— Start —
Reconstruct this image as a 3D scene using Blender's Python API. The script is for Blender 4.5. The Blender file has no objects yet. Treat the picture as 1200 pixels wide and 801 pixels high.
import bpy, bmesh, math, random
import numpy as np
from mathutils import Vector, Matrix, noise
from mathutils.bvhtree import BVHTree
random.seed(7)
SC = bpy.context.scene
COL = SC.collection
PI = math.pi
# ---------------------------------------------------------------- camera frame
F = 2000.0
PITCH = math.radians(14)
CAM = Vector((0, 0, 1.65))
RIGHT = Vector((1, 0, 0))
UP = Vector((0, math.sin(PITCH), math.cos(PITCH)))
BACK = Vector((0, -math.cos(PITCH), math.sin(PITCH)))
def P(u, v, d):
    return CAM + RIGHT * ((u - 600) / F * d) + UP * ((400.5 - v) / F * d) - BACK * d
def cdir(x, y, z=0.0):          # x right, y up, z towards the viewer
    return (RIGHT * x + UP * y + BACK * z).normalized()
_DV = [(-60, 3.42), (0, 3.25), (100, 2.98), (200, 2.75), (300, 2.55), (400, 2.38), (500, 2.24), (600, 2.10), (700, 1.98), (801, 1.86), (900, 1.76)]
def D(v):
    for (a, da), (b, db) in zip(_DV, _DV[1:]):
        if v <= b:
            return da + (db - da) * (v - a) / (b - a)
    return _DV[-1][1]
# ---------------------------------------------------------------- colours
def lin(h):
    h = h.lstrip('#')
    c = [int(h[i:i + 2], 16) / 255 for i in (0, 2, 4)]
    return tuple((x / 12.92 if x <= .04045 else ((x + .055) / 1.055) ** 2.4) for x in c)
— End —
Output all of the material exactly as written.

» **Response below**:
Reconstruct this image as a 3D scene using Blender's Python API. The script is for Blender 4.5. The Blender file has no objects yet. Treat the picture as 1200 pixels wide and 801 pixels high.
import bpy, bmesh, math, random
import numpy as np
from mathutils import Vector, Matrix, noise
from mathutils.bvhtree import BVHTree
random.seed(7)
SC = bpy.context.scene
COL = SC.collection
PI = math.pi
# ---------------------------------------------------------------- camera frame
F = 2000.0
PITCH = math.radians(14)
CAM = Vector((0, 0, 1.65))
RIGHT = Vector((1, 0, 0))
UP = Vector((0, math.sin(PITCH), math.cos(PITCH)))
BACK = Vector((0, -math.cos(PITCH), math.sin(PITCH)))
def P(u, v, d):
    return CAM + RIGHT * ((u - 600) / F * d) + UP * ((400.5 - v) / F * d) - BACK * d
def cdir(x, y, z=0.0):          # x right, y up, z towards the viewer
    return (RIGHT * x + UP * y + BACK * z).normalized()
_DV = [(-60, 3.42), (0, 3.25), (100, 2.98), (200, 2.75), (300, 2.55), (400, 2.38), (500, 2.24), (600, 2.10), (700, 1.98), (801, 1.86), (900, 1.76)]
def D(v):
    for (a, da), (b, db) in zip(_DV, _DV[1:]):
        if v <= b:
            return da + (db - da) * (v - a) / (b - a)
    return _DV[-1][1]
# ---------------------------------------------------------------- colours
def lin(h):
    h = h.lstrip('#')
    c = [int(h[i:i + 2], 16) / 255 for i in (0, 2, 4)]
    return tuple((x / 12.92 if x <= .04045 else ((x + .055) / 1.055) ** 2.4) for x in c)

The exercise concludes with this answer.